The new creative spirit rings especially true with the two characters this new trilogy is built around—budding Jedi Rey (Daisy Ridley) and probable My Chemical Romance stan Kylo Ren (Adam Driver)—and the bond forged between them through the Force. Which is what we’re here to talk about, because their conversations through the Force were the coolest part of this very cool movie.
The Force chats start while Rey is training with Luke Skywalker (Mark Hamill) on Ahch-To—the more she learns to control the ambiguous, metaphysical unifier of the universe, the closer she gets to Kylo Ren. Presented by writer-director Rian Johnson in its most simplistic form as two people having a telepathic convo in which they can vaguely see one another, frequently cutting between the two, the Force is like a fantastical space version of AIM.
For the Rey–Kylo Ren ’shippers out there—Kate Knibbs, congrats!—this is catnip. At one point, the two chat while his chest is exposed, as if he might’ve just exited a shower, and she asks if he can put something on. (That sound you hear is Tumblr literally smoldering with new fanfic.) Their conversations can also transcend the psychic connection into something physical; at one point, there’s perspiration on Kylo Ren’s hand while he speaks with a rain-soaked Rey. In another, their hands briefly touch. Naturally, Luke interrupts this tender moment by barging in, seeing Kylo Ren’s spirit in the room, and scolding Rey.

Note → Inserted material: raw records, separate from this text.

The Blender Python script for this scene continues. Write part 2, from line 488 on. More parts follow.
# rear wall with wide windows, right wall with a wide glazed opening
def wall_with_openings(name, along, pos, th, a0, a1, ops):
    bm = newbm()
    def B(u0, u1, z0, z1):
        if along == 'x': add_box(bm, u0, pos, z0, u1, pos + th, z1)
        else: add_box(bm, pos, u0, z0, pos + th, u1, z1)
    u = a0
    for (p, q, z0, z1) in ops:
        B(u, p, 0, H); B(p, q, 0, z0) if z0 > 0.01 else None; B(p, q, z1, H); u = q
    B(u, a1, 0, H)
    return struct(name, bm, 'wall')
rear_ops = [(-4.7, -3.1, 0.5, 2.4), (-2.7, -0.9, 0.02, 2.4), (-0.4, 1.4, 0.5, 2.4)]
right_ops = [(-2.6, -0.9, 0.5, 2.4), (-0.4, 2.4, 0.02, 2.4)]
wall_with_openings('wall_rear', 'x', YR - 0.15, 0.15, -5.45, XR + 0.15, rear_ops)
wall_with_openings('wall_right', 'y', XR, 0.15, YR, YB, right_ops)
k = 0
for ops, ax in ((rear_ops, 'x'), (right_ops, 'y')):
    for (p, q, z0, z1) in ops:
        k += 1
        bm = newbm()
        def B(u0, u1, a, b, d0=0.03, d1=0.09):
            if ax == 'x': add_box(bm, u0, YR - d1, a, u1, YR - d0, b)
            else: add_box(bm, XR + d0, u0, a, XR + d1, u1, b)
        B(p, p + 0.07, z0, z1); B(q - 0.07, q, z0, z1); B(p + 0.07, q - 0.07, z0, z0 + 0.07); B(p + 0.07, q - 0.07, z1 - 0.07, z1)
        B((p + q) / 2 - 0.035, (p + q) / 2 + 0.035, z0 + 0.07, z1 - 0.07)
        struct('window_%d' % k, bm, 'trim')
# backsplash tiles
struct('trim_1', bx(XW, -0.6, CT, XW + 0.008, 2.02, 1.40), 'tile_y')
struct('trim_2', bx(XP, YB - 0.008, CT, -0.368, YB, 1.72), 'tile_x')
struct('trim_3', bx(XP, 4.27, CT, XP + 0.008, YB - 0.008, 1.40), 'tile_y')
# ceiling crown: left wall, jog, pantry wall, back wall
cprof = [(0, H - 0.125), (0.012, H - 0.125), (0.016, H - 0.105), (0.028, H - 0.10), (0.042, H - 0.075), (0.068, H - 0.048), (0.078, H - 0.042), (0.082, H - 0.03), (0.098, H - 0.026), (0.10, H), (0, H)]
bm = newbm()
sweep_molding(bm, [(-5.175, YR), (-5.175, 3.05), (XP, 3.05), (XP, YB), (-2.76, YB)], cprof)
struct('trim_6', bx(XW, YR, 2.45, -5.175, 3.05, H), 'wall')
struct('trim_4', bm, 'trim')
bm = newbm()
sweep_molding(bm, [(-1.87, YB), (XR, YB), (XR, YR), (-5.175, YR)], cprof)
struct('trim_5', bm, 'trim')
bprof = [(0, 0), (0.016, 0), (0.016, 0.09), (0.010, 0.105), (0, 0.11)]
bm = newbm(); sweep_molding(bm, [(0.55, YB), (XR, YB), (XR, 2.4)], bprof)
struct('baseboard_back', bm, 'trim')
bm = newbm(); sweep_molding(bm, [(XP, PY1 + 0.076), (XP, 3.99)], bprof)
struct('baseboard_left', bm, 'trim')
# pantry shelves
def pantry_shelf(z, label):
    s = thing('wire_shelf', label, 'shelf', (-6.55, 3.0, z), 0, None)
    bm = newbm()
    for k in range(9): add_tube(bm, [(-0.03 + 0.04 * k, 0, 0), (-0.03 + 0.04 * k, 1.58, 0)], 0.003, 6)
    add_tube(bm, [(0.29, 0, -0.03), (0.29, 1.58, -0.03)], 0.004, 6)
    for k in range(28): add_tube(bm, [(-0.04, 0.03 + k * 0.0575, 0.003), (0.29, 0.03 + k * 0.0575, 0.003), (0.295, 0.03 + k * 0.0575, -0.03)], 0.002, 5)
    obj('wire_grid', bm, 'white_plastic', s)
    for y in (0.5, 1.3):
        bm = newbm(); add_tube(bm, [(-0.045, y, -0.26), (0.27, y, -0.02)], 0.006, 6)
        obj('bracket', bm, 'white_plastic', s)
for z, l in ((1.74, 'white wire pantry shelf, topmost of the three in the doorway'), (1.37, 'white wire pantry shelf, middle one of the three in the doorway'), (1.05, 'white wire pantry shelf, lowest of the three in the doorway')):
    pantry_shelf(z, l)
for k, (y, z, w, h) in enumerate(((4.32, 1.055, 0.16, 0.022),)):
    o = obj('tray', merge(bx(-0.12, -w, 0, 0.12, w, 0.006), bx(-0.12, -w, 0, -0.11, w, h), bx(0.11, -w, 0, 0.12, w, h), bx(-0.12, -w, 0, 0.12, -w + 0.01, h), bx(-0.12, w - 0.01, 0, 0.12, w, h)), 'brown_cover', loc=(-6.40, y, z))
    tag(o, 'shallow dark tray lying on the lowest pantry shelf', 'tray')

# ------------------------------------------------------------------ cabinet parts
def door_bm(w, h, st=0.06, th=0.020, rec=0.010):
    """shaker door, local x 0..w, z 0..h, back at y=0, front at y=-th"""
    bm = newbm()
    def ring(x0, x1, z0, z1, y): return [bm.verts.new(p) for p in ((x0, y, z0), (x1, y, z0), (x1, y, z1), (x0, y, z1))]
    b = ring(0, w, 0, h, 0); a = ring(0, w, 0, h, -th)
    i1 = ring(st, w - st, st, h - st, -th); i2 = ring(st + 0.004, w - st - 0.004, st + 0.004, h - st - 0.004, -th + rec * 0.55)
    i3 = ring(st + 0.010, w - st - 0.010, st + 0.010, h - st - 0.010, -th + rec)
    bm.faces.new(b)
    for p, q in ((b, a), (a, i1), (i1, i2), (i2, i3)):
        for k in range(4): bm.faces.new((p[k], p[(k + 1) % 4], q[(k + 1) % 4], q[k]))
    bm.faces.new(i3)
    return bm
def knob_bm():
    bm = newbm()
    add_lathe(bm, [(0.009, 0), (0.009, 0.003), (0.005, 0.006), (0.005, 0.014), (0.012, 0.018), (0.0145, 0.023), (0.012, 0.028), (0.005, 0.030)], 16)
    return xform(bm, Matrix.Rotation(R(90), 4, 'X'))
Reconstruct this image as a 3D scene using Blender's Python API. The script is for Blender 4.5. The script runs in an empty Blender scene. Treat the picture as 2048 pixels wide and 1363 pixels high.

It’s later revealed that Supreme Leader Snoke orchestrated Rey and Kylo Ren’s spiritual connection with the hopes of tracking down Luke and luring Rey to the dark side, which—big spoiler alert—didn’t work out the way Snoke had hoped. That Rey and Kylo Ren remain connected, without Snoke’s interference, at the end of The Last Jedi suggests that these Force chats can still be employed in Episode IX.
Even with all we’d already known about the Sith and Jedi, and their connections to the Force, this is still a pretty big step. We have seen Yoda and Obi-Wan Kenobi chat with Luke as Force ghosts—not to mention characters sensing deaths from across the galaxy, like Leia conveying her anguish when Kylo Ren kills Han Solo in The Force Awakens—but we’ve never seen two living people do this before. The closest the franchise ever got to this level of intimacy might’ve been when Darth Sidious was luring Anakin Skywalker to the dark side in the prequels—but he was never intrusive enough to appear in a “U up? Wanna kill some younglings?” sort of way—or Luke and Darth Vader sensing one another’s presence in close quarters. Rey and Kylo Ren’s unspoken bond is more analogous to something from another multibillion-dollar franchise: Harry Potter, and the titular character’s intrinsic connection to Lord Voldemort.
If nothing else, the Force chats reaffirm that the Force remains enigmatic enough that what we knew about it from the original six films is just a drop in the bucket. The Force is much more than something that allows people to make rocks float in the air, which is how Rey characterized it at the start of her training. One of Lucas’s prequels’ biggest pitfalls was trying to demystify the Force with talk of midi-chlorians and interplanetary trade disputes. Johnson brought the mysticism back to Star Wars, where anything could be possible in a galaxy far, far away, and the unseen energy that binds it all together.